The exercise: Would you output the whole listing below, exactly as it reads?

Data segment:
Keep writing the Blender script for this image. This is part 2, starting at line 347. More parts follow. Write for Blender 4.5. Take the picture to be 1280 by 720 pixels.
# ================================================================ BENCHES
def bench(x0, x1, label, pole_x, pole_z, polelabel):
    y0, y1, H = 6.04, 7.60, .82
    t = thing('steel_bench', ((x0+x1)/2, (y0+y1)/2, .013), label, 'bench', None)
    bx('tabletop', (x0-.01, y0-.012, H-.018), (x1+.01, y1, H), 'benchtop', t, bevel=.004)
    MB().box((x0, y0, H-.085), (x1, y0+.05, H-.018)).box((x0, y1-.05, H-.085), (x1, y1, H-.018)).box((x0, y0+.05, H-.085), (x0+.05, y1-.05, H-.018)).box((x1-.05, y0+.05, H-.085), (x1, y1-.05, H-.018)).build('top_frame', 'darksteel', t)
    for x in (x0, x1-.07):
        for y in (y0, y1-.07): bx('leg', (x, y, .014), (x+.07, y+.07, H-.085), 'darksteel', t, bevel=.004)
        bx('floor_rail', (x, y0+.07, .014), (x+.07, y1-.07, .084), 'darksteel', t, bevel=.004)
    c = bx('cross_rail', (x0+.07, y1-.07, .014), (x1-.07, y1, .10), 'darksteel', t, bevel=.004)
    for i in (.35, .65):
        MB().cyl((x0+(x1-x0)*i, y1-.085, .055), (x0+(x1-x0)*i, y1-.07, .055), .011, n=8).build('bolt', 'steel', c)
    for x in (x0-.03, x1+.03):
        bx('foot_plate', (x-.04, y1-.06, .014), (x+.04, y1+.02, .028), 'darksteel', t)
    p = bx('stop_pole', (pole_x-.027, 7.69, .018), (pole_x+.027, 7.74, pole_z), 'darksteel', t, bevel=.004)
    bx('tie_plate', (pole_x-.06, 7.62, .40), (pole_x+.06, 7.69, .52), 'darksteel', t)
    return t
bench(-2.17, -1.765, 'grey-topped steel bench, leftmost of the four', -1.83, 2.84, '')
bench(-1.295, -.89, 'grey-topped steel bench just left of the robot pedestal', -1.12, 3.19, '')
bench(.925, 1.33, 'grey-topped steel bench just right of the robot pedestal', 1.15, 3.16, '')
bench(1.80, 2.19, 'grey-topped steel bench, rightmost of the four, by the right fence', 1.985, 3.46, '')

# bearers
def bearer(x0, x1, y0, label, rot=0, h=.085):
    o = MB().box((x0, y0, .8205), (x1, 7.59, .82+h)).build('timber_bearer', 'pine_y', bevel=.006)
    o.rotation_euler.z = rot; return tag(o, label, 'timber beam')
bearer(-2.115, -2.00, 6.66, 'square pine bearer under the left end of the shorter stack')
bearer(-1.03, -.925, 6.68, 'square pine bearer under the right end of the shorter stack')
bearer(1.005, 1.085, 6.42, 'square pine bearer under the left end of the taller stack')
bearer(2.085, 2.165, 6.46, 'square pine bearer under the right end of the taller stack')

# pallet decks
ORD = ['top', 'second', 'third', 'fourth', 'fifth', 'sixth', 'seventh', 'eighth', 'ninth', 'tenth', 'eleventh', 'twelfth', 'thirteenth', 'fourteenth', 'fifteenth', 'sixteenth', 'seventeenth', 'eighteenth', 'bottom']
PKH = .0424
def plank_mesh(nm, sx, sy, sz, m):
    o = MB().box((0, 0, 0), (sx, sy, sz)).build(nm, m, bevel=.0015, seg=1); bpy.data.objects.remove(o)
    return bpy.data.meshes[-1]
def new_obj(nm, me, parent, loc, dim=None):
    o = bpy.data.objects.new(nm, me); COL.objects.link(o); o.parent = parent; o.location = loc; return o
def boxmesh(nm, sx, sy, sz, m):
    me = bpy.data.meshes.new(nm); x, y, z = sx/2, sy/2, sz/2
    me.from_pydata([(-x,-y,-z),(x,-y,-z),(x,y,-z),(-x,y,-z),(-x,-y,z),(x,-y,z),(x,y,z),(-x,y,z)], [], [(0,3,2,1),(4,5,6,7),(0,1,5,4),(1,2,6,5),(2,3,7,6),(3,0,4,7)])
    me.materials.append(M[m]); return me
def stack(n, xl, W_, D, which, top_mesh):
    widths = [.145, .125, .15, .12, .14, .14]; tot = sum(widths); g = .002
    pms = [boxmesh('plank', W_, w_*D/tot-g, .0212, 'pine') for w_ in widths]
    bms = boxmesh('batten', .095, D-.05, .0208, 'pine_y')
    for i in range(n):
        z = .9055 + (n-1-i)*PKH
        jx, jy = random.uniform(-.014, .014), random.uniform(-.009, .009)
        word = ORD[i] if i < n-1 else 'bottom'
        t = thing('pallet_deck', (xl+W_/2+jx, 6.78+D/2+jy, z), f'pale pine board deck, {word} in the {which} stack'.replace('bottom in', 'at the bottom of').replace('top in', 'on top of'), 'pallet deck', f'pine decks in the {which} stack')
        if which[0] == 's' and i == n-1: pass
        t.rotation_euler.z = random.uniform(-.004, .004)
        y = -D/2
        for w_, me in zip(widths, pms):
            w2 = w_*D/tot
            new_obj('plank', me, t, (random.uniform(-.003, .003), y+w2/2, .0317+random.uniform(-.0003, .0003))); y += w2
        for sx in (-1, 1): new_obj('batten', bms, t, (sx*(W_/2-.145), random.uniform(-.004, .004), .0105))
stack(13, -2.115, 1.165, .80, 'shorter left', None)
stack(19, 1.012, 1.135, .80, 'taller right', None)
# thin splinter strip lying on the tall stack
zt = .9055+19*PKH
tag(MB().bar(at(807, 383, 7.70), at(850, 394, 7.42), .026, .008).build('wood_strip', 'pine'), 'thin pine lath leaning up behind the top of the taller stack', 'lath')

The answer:
Keep writing the Blender script for this image. This is part 2, starting at line 347. More parts follow. Write for Blender 4.5. Take the picture to be 1280 by 720 pixels.
# ================================================================ BENCHES
def bench(x0, x1, label, pole_x, pole_z, polelabel):
    y0, y1, H = 6.04, 7.60, .82
    t = thing('steel_bench', ((x0+x1)/2, (y0+y1)/2, .013), label, 'bench', None)
    bx('tabletop', (x0-.01, y0-.012, H-.018), (x1+.01, y1, H), 'benchtop', t, bevel=.004)
    MB().box((x0, y0, H-.085), (x1, y0+.05, H-.018)).box((x0, y1-.05, H-.085), (x1, y1, H-.018)).box((x0, y0+.05, H-.085), (x0+.05, y1-.05, H-.018)).box((x1-.05, y0+.05, H-.085), (x1, y1-.05, H-.018)).build('top_frame', 'darksteel', t)
    for x in (x0, x1-.07):
        for y in (y0, y1-.07): bx('leg', (x, y, .014), (x+.07, y+.07, H-.085), 'darksteel', t, bevel=.004)
        bx('floor_rail', (x, y0+.07, .014), (x+.07, y1-.07, .084), 'darksteel', t, bevel=.004)
    c = bx('cross_rail', (x0+.07, y1-.07, .014), (x1-.07, y1, .10), 'darksteel', t, bevel=.004)
    for i in (.35, .65):
        MB().cyl((x0+(x1-x0)*i, y1-.085, .055), (x0+(x1-x0)*i, y1-.07, .055), .011, n=8).build('bolt', 'steel', c)
    for x in (x0-.03, x1+.03):
        bx('foot_plate', (x-.04, y1-.06, .014), (x+.04, y1+.02, .028), 'darksteel', t)
    p = bx('stop_pole', (pole_x-.027, 7.69, .018), (pole_x+.027, 7.74, pole_z), 'darksteel', t, bevel=.004)
    bx('tie_plate', (pole_x-.06, 7.62, .40), (pole_x+.06, 7.69, .52), 'darksteel', t)
    return t
bench(-2.17, -1.765, 'grey-topped steel bench, leftmost of the four', -1.83, 2.84, '')
bench(-1.295, -.89, 'grey-topped steel bench just left of the robot pedestal', -1.12, 3.19, '')
bench(.925, 1.33, 'grey-topped steel bench just right of the robot pedestal', 1.15, 3.16, '')
bench(1.80, 2.19, 'grey-topped steel bench, rightmost of the four, by the right fence', 1.985, 3.46, '')

# bearers
def bearer(x0, x1, y0, label, rot=0, h=.085):
    o = MB().box((x0, y0, .8205), (x1, 7.59, .82+h)).build('timber_bearer', 'pine_y', bevel=.006)
    o.rotation_euler.z = rot; return tag(o, label, 'timber beam')
bearer(-2.115, -2.00, 6.66, 'square pine bearer under the left end of the shorter stack')
bearer(-1.03, -.925, 6.68, 'square pine bearer under the right end of the shorter stack')
bearer(1.005, 1.085, 6.42, 'square pine bearer under the left end of the taller stack')
bearer(2.085, 2.165, 6.46, 'square pine bearer under the right end of the taller stack')

# pallet decks
ORD = ['top', 'second', 'third', 'fourth', 'fifth', 'sixth', 'seventh', 'eighth', 'ninth', 'tenth', 'eleventh', 'twelfth', 'thirteenth', 'fourteenth', 'fifteenth', 'sixteenth', 'seventeenth', 'eighteenth', 'bottom']
PKH = .0424
def plank_mesh(nm, sx, sy, sz, m):
    o = MB().box((0, 0, 0), (sx, sy, sz)).build(nm, m, bevel=.0015, seg=1); bpy.data.objects.remove(o)
    return bpy.data.meshes[-1]
def new_obj(nm, me, parent, loc, dim=None):
    o = bpy.data.objects.new(nm, me); COL.objects.link(o); o.parent = parent; o.location = loc; return o
def boxmesh(nm, sx, sy, sz, m):
    me = bpy.data.meshes.new(nm); x, y, z = sx/2, sy/2, sz/2
    me.from_pydata([(-x,-y,-z),(x,-y,-z),(x,y,-z),(-x,y,-z),(-x,-y,z),(x,-y,z),(x,y,z),(-x,y,z)], [], [(0,3,2,1),(4,5,6,7),(0,1,5,4),(1,2,6,5),(2,3,7,6),(3,0,4,7)])
    me.materials.append(M[m]); return me
def stack(n, xl, W_, D, which, top_mesh):
    widths = [.145, .125, .15, .12, .14, .14]; tot = sum(widths); g = .002
    pms = [boxmesh('plank', W_, w_*D/tot-g, .0212, 'pine') for w_ in widths]
    bms = boxmesh('batten', .095, D-.05, .0208, 'pine_y')
    for i in range(n):
        z = .9055 + (n-1-i)*PKH
        jx, jy = random.uniform(-.014, .014), random.uniform(-.009, .009)
        word = ORD[i] if i < n-1 else 'bottom'
        t = thing('pallet_deck', (xl+W_/2+jx, 6.78+D/2+jy, z), f'pale pine board deck, {word} in the {which} stack'.replace('bottom in', 'at the bottom of').replace('top in', 'on top of'), 'pallet deck', f'pine decks in the {which} stack')
        if which[0] == 's' and i == n-1: pass
        t.rotation_euler.z = random.uniform(-.004, .004)
        y = -D/2
        for w_, me in zip(widths, pms):
            w2 = w_*D/tot
            new_obj('plank', me, t, (random.uniform(-.003, .003), y+w2/2, .0317+random.uniform(-.0003, .0003))); y += w2
        for sx in (-1, 1): new_obj('batten', bms, t, (sx*(W_/2-.145), random.uniform(-.004, .004), .0105))
stack(13, -2.115, 1.165, .80, 'shorter left', None)
stack(19, 1.012, 1.135, .80, 'taller right', None)
# thin splinter strip lying on the tall stack
zt = .9055+19*PKH
tag(MB().bar(at(807, 383, 7.70), at(850, 394, 7.42), .026, .008).build('wood_strip', 'pine'), 'thin pine lath leaning up behind the top of the taller stack', 'lath')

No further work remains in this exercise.